Crítica: Aftersun

 

Memória agridoce

Longa resgata de maneira sensível as lembranças dos últimos momentos vividos entre pai e filha. 




A partir de memórias pessoais, a diretora e roteirista Charlotte Wells conta a história de uma garota de 11 anos que passa um feriado junto com seu pai na Turquia. Aquilo que promete ser uma temporada divertida, acaba sendo o despertar dessa garota para os problemas que acometem o pai, algo que somente na maturidade ela vai ter uma dimensão mais precisa a respeito. Aftersun tem essa atmosfera agridoce, uma melancolia repleta de sentimentos positivos, genuínos e puros, para registrar aquele que promete ser o último momento compartilhado entre pai e filha. 

O filme de Charlotte Wells retrata com uma sensibilidade singular o instante da infância no qual começamos a perceber a humanidade em nossos pais, os indícios de uma falibilidade. É o registro de coisas que não são ditas ou compreendidas instantaneamente, informações esparsas que são registradas e intrigam uma criança de 11 anos, mas que só serão entendidas de fato na vida adulta, não só porque esse acaba sendo o momento no qual estamos maduros o suficiente para entender as coisas, mas também porque acabamos repetindo em nossas biografias alguns passos dos nossos pais. O longa acerta ao incorporar na sua narrativa o desabrochar dessa perspectiva mais humana sobre a figura paterna, uma intuição sobre as suas fragilidades que contrasta com a imagem do ídolo imbatível predominante na tenra infância.  
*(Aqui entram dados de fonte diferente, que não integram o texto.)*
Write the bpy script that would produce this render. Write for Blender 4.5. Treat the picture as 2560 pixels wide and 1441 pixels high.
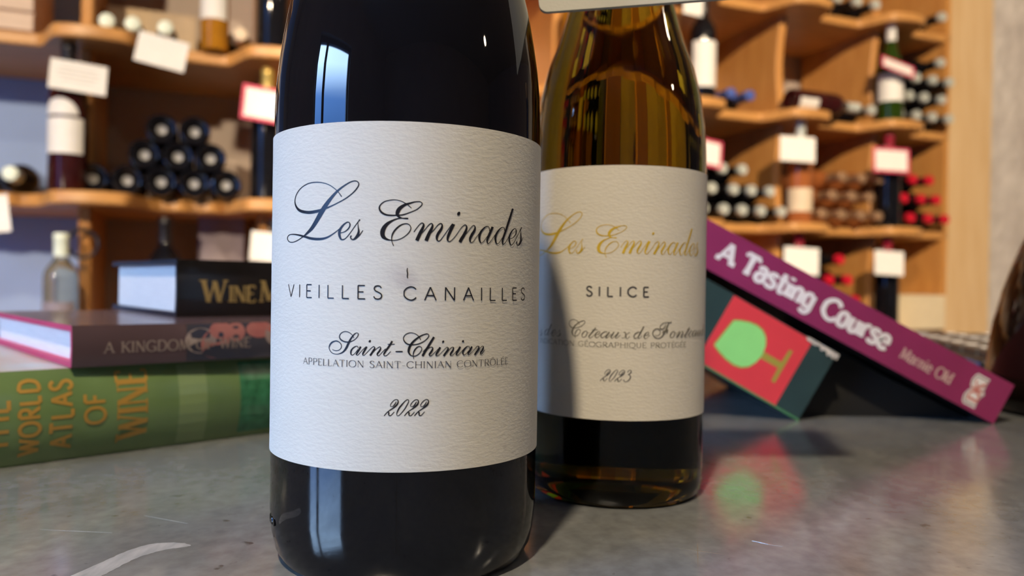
import bpy, math, random
from mathutils import Vector, Matrix

for o in list(bpy.data.objects):
    bpy.data.objects.remove(o, do_unlink=True)
SC = bpy.context.scene
COL = SC.collection
random.seed(7)
V = Vector
R = math.radians

# ------------------------------------------------------------------ camera
# the counter top is z = 0, the floor lies 0.95 m below it; camera at the origin, 8 cm over the counter
CAM_Z = 0.0845
cam = bpy.data.cameras.new('camera')
cam.sensor_fit = 'HORIZONTAL'
cam.sensor_width = 36.0
cam.lens = 1984.0 / 2560.0 * 36.0
cam.clip_start = 0.01
cam.clip_end = 60
cam.dof.use_dof = True
cam.dof.focus_distance = 0.232
cam.dof.aperture_fstop = cam.lens / 2.6
camo = bpy.data.objects.new('camera', cam)
COL.objects.link(camo)
camo.matrix_world = (Matrix.Translation((0, 0, CAM_Z)) @ Matrix.Rotation(math.pi / 2 - 0.00513, 4, 'X')
                     @ Matrix.Rotation(0.01451, 4, 'Z'))
SC.camera = camo

# ------------------------------------------------------------------ exposure
SC.view_settings.view_transform = 'Standard'
SC.view_settings.look = 'None'
SC.view_settings.exposure = 1.0
SC.view_settings.gamma = 1.0
SC.view_settings.use_curve_mapping = False
SC.cycles.caustics_reflective = False
SC.cycles.caustics_refractive = False
SC.cycles.sample_clamp_indirect = 3.0
SC.cycles.use_denoising = True

# ------------------------------------------------------------------ sky through the glass door
WORLD_STRENGTH = 3.2
world = bpy.data.worlds.new('daylight')
SC.world = world
world.use_nodes = True
wn = world.node_tree
wn.nodes.clear()
wo = wn.nodes.new('ShaderNodeOutputWorld')
wb = wn.nodes.new('ShaderNodeBackground')
wt = wn.nodes.new('ShaderNodeTexCoord')
ws = wn.nodes.new('ShaderNodeSeparateXYZ')
wr = wn.nodes.new('ShaderNodeValToRGB')
wn.links.new(wt.outputs['Generated'], ws.inputs[0])
wn.links.new(ws.outputs['Z'], wr.inputs[0])
wn.links.new(wr.outputs[0], wb.inputs[0])
wn.links.new(wb.outputs[0], wo.inputs[0])
wr.color_ramp.elements[0].position = 0.0
wr.color_ramp.elements[0].color = (0.04, 0.13, 0.42, 1)
wr.color_ramp.elements[1].position = 0.36
wr.color_ramp.elements[1].color = (2.3, 3.5, 5.2, 1)
e = wr.color_ramp.elements.new(0.12)
e.color = (0.06, 0.25, 0.80, 1)
e = wr.color_ramp.elements.new(0.25)
e.color = (0.265, 0.69, 1.9, 1)
wb.inputs['Strength'].default_value = WORLD_STRENGTH

# rack frame: s runs along the wine rack, t out from it into the room
PHI = 0.3807
ES = V((math.cos(PHI), math.sin(PHI), 0))
NT = V((math.sin(PHI), -math.cos(PHI), 0))
P0 = V((0, 2.109, 0))
def rk(s, t, z):
    return P0 + ES * s + NT * t + V((0, 0, z))

# ------------------------------------------------------------------ lamps of the room and one added fill
def lamp(name, loc, target, power, color, radius, cone=110, blend=0.6):
    l = bpy.data.lights.new(name, 'SPOT')
    l.energy = power
    l.color = color
    l.shadow_soft_size = radius
    l.spot_size = R(cone)
    l.spot_blend = blend
    o = bpy.data.objects.new(name, l)
    COL.objects.link(o)
    o.location = loc
    d = V(target) - V(loc)
    o.rotation_euler = d.to_track_quat('-Z', 'Y').to_euler()
    return o
WARM = (1.0, 0.80, 0.56)
lamp('counter_spot', (-0.275, -0.62, 1.68), (0.0, 0.3, 0.0), 71, (1.0, 0.80, 0.535), 0.045, 100)
lamp('right_spot', (2.3, -0.3, 1.45), (0.1, 0.4, 0.0), 6, WARM, 0.04, 150)
lamp('right_spot', (1.7, 0.55, 1.55), (0.4, 0.6, 0.0), 2.5, WARM, 0.035, 165)
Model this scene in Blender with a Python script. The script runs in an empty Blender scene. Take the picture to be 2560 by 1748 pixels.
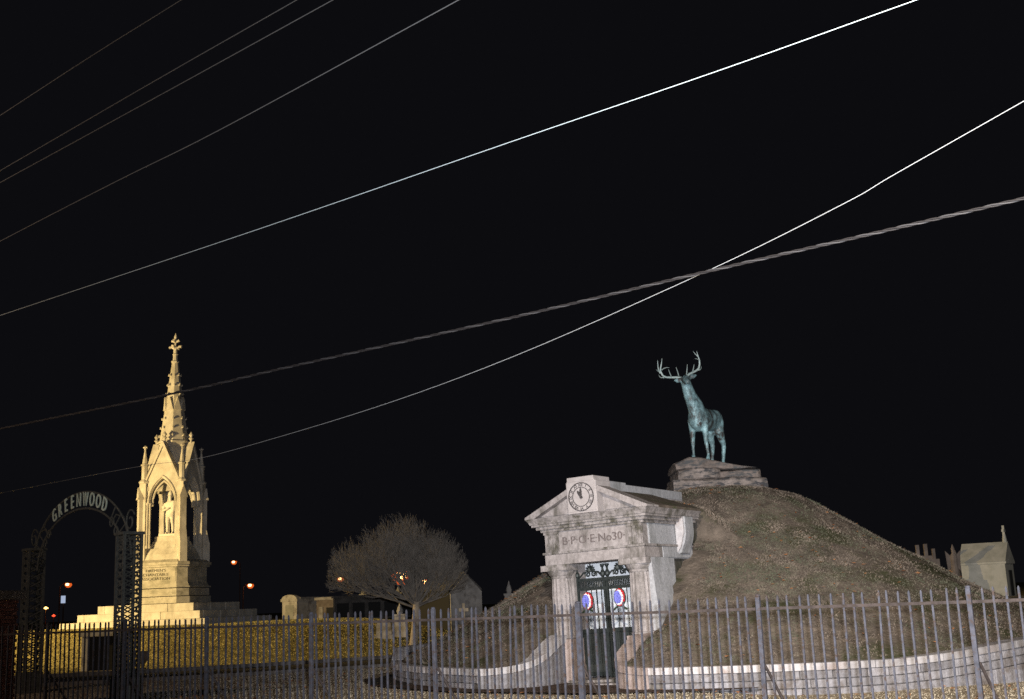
import bpy, bmesh, math, random
from mathutils import Vector, Matrix, Euler, noise
R = random.Random(7)
rad = math.radians
sc = bpy.context.scene
col = sc.collection

# ------------------------------------------------------------------ camera
cam_d = bpy.data.cameras.new('camera'); cam = bpy.data.objects.new('camera', cam_d); col.objects.link(cam)
PITCH = math.atan(632 / 3000); ROLL = 0.041
fw = Vector((0, math.cos(PITCH), math.sin(PITCH))); r0 = Vector((1, 0, 0)); u0 = r0.cross(fw)
rt = r0 * math.cos(ROLL) - u0 * math.sin(ROLL); up = u0 * math.cos(ROLL) + r0 * math.sin(ROLL)
cam.matrix_world = Matrix(((rt.x, up.x, -fw.x, 0), (rt.y, up.y, -fw.y, 0), (rt.z, up.z, -fw.z, 1.7), (0, 0, 0, 1)))
cam_d.sensor_width = 36; cam_d.lens = 36 * 3000 / 2560; cam_d.clip_end = 3000
sc.camera = cam

# ------------------------------------------------------------------ world, lights, exposure
w = bpy.data.worlds.new('World'); sc.world = w; w.use_nodes = True
bg = w.node_tree.nodes['Background']; bg.inputs[0].default_value = (0.0037, 0.0037, 0.0048, 1); bg.inputs[1].default_value = 1.0

def light(name, kind, loc, power, color, size=0.1, target=None, cone=None, blend=0.5):
    d = bpy.data.lights.new(name, kind); d.energy = power; d.color = color; d.shadow_soft_size = size
    o = bpy.data.objects.new(name, d); col.objects.link(o); o.location = loc
    if target is not None:
        o.rotation_euler = (Vector(target) - Vector(loc)).to_track_quat('-Z', 'Y').to_euler()
    if cone: d.spot_size = rad(cone); d.spot_blend = blend
    return o
light('camera_flash', 'SPOT', (0.12, 0.05, 1.86), 25500, (0.95, 0.955, 1.0), 0.06, (3.8, 20, 4.4), 70, 1.0)
light('street_light', 'SPOT', (0.5, 0.5, 9.0), 25500, (1.0, 0.86, 0.71), 0.25, (6.0, 16, 0.0), 68, 1.0)
light('monument_floodlight', 'SPOT', (-30.5, 41.5, 6.0), 31000, (1.0, 0.70, 0.28), 0.3, (-16.5, 53.0, 3.4), 108, 0.55)

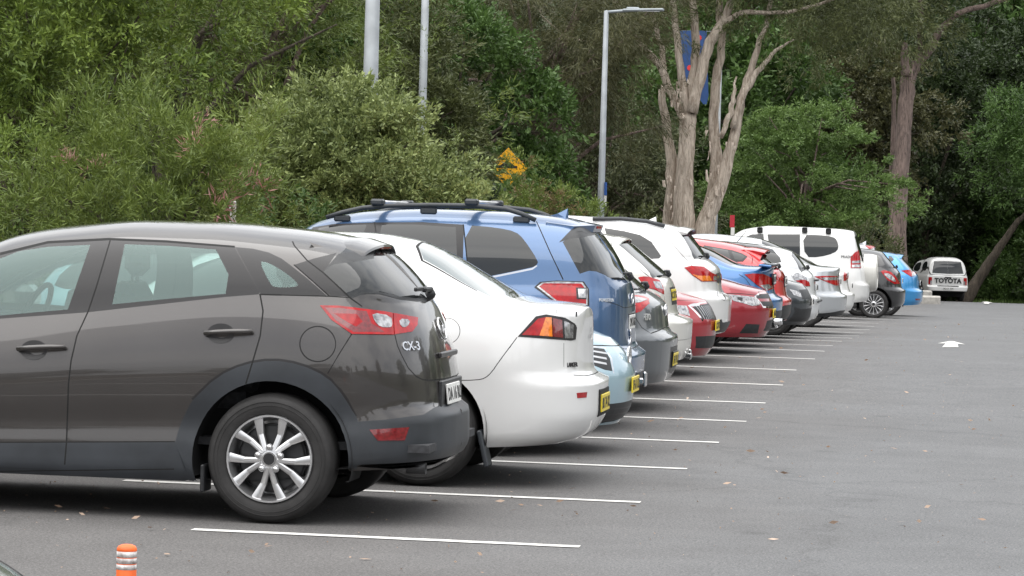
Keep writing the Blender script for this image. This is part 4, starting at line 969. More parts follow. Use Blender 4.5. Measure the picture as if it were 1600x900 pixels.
c.arch(-.8, .32, .37); c.arch(-3.35, .32, .37); c.cut(P11); four_wheels(c, -.8, -3.35, .315, .21, 'five')
spoiler(c, -.64, -.31, 1.25, 1.215, .54, .48, P11, fin=(1.04, .60), th=.022, cv=.5); wiper(c, -.19, .99, 0, .3); plate(c, -.075, .80, 'CD 19 PA', 'white', frame=True)

# --- 12: charcoal SUV nose out --------------------------------------------------------------
P12 = paint('charcoal_paint', (.035, .042, .05), .45, .33)
Y = BAY(11); X12 = RX(1268, 480, Y-.1)
c = Car('parked_car', 'charcoal car parked nose out beyond the bright red hatchback', X12, Y, hatch(L=4.35, H=1.44, hw=.88, hood=.0, rs=.2, nose=1.1), True, 'car'); L_ = -c.L
c.area('headlight', 'clear', [(1233, 452), (1243, 454), (1256, 461), (1252, 465), (1240, 461)], off=.004)
c.area('grille', 'black', [('f', .0005, .70), ('f', .40, .69), ('f', .44, .56), ('f', .0005, .55)], centre=True)
c.area('lower_grille', 'black', [('f', .0005, .44), ('f', .55, .42), ('f', .60, .25), ('f', .0005, .24)], centre=True)
c.area('windscreen', 'glass', [('t', L_+1.22, .0005), ('t', L_+1.30, .58), ('t', L_+1.85, .52), ('t', L_+1.92, .0005)], centre=True)
side_glass(c, None, L_+1.35, -.35, 1.52, 1.05)
c.area('fog_recess', 'black', [(1240, 480), (1250, 482), (1252, 489), (1242, 488)])
c.arch(L_+.9, .33, .37); c.arch(-.8, .33, .37); c.cut(P12); four_wheels(c, -.8, L_+.9, .325, .21, 'five'); mirror(c, L_+1.55, 1.05, P12)
plate(c, L_-.012, .52, 'BZ 90 LM', 'white', front=True)

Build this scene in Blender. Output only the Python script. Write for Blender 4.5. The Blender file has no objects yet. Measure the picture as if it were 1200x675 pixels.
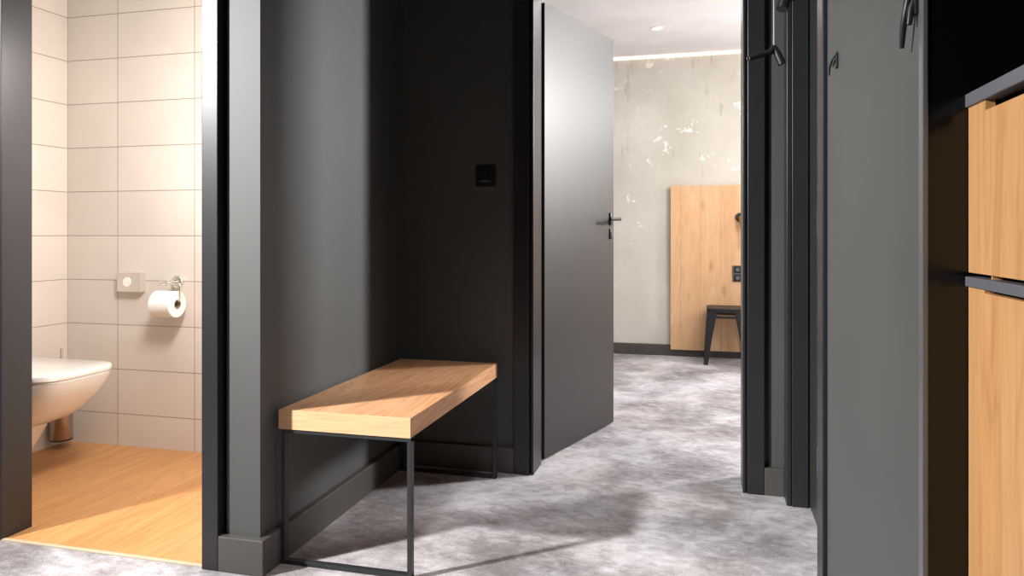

Aftersun conta com uma direção nada óbvia, que opta pela sensibilidade, mas evita a pieguice. É uma direção bastante sensível, mas também astuta, que explora com muita inteligência as possibilidades da linguagem audiovisual ao valorizar espaços e informações que em um primeiro momento não seriam prioritários em um plano, como os cantos da tela, os reflexos dos personagens em objetos... O filme de Wells opta por uma condução e montagem que se espelham na narrativa da memória infantil, tendo o banal como tom predominante e os aspectos mais valiosos para a compreensão dessa história entregues da forma mais discreta possível. 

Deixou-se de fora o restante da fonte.